How do you know this? You being a sola scripturists, please show in Scripture where it say's this. Now if I was to choose between you belief in this or the early Church fathers that were only a generation or two from Christ and the apostles, that would be a no-brainer. Lets take a look:
The early Christian apologist Tertullian wrote, "In all our travels and movements, in all our coming in and going out, in putting on our shoes, at the bath, at the table, in lighting our candles, in lying down, in sitting down, whatever employment occupies us, we mark our forehead with the sign of the cross."
Athanasius, the great bishop of Alexandria who almost single-handedly stood for Christian orthodoxy against the powerful Arian heresy, taught his flock that "by the sign of the cross...all magic is stayed, all sorcery confounded, all the idols are abandoned and deserted, and all senseless pleasure ceases, as the eye of faith looks up from Earth to heaven."
Cyril of Jerusalem echoed Tertullian as he encouraged the Church: "Let us not be ashamed to confess the Crucified. Let the cross, as our seal, be boldly made with our fingers upon our brow and on all occasions over the bread we eat, over the cups we drink, in our comings and in our goings, before sleep, on lying down and rising up, when we are on the way and when we are still."

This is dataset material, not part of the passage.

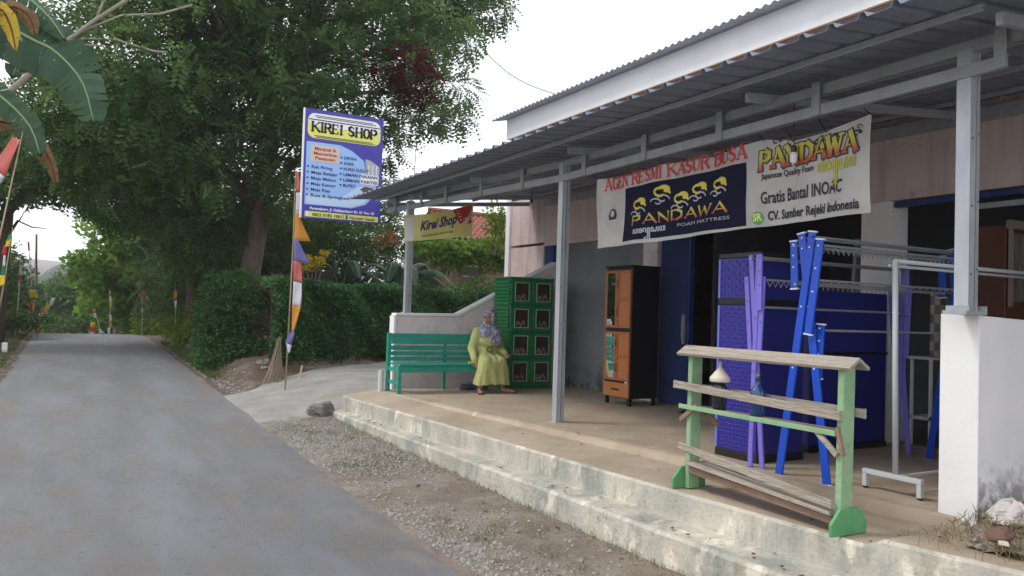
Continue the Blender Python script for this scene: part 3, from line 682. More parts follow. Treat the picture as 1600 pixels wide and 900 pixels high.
mb = MB(); serif_text(mb, 'AGEN RESMI KASUR BUSA', bline((946, 298), (1170, 247), .006)(.115), .22, .10); mb.build('red_lettering', M['p_red'], bn)
def grad(nm):
    m = bpy.data.materials.new(nm); m.use_nodes = True; nt_ = m.node_tree; b = nt_.nodes['Principled BSDF']
    a = nt_.nodes.new('ShaderNodeAttribute'); a.attribute_name = 'tone'; r = nt_.nodes.new('ShaderNodeValToRGB')
    r.color_ramp.elements[0].color = (.38, .07, .025, 1); r.color_ramp.elements[1].color = (.50, .43, .05, 1); r.color_ramp.elements[0].position = .1; r.color_ramp.elements[1].position = .6
    nt_.links.new(a.outputs['Fac'], r.inputs[0]); nt_.links.new(r.outputs[0], b.inputs['Base Color']); return m
M['firegrad'] = grad('fire_lettering')
def big_word(name, p0, p1, cap, d, parent, shadow=None):
    fn = bline(p0, p1, d)(cap); nparts = 6; mb = MB(); tones = []
    if shadow:
        m2 = MB(); f0 = bline(p0, p1, d-.002)(cap)
        def f2(u, v): return f0(u, v)
        f2.aspect = fn.aspect; serif_text(m2, 'PANDAWA', f2, .42, .26); m2.build(name+'_outline', shadow, parent)
    serif_text(mb, 'PANDAWA', fn, .27, .13)
    o = mb.build(name, M['firegrad'], parent); me = o.data
    a = me.attributes.new('tone', 'FLOAT', 'POINT')
    z0 = at(*p0, x=BX); z1 = at(*p1, x=BX)
    vals = []
    for p in mb.v:
        t = (p[1]-z0.y)/(z1.y-z0.y); base = z0.z+(z1.z-z0.z)*t; vals.append(min(1, max(0, (p[2]-base)/cap)))
    a.data.foreach_set('value', vals)
big_word('title_lettering', (990, 352), (1139, 330), .085, .008, bn)
big_word('title_lettering', (1190, 266), (1340, 233), .14, .008, bn, M['p_black'])
# ornament of curls in place of the pictured figures
mb = MB(); m2 = MB(); rnd = random.Random(4)
def curl(mb, px, py, s, k, th):
    pts_ = []
    for i in range(15):
        a = i*.42; r_ = s*(1-i/19)
        pts_.append((px+r_*math.cos(a)*k, py-r_*math.sin(a)*.8))
    for (a, b) in zip(pts_[:-1], pts_[1:]):
        A = at(*a, x=BX); B = at(*b, x=BX); n_ = Vector((0, -(B-A).z, (B-A).y)).normalized()*th/2
        mb.add([bpos((q).y, (q).z, .007) for q in (A-n_, A+n_, B+n_, B-n_)], [(0, 1, 2, 3)])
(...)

The great bishop of Cappadocia, Basil, taught that the sign of the cross was a tradition the originated with the apostles, "who taught us to mark with the sign of the cross those who put their hope in the name of the Lord."
Even Martin Luther urged his followers to use the sign. In his Catechism of 1529 he instructed fathers to teach their households the following: "In the morning, when you rise from bed, sign yourself with the holy cross and say, 'In the name of the Father, the Son, and the Holy Spirit. Amen.'...At night, when you go to bed, sign yourself with the holy cross and say, 'In the name of the Father, the Son, and the Holy Spirit. Amen.'"
The Christian who rejects the sign of the cross is rebelling against his own roots and is guilty of what C. S. Lewis called "chronological snobbery" about the superiority of modern thinking. Instead we should learn from our fathers, thereby heeding the wisdom of Bernard of Chartres, who recognized that the history of the Church Church enables us to be "dwarfs standing on the shoulders of giants."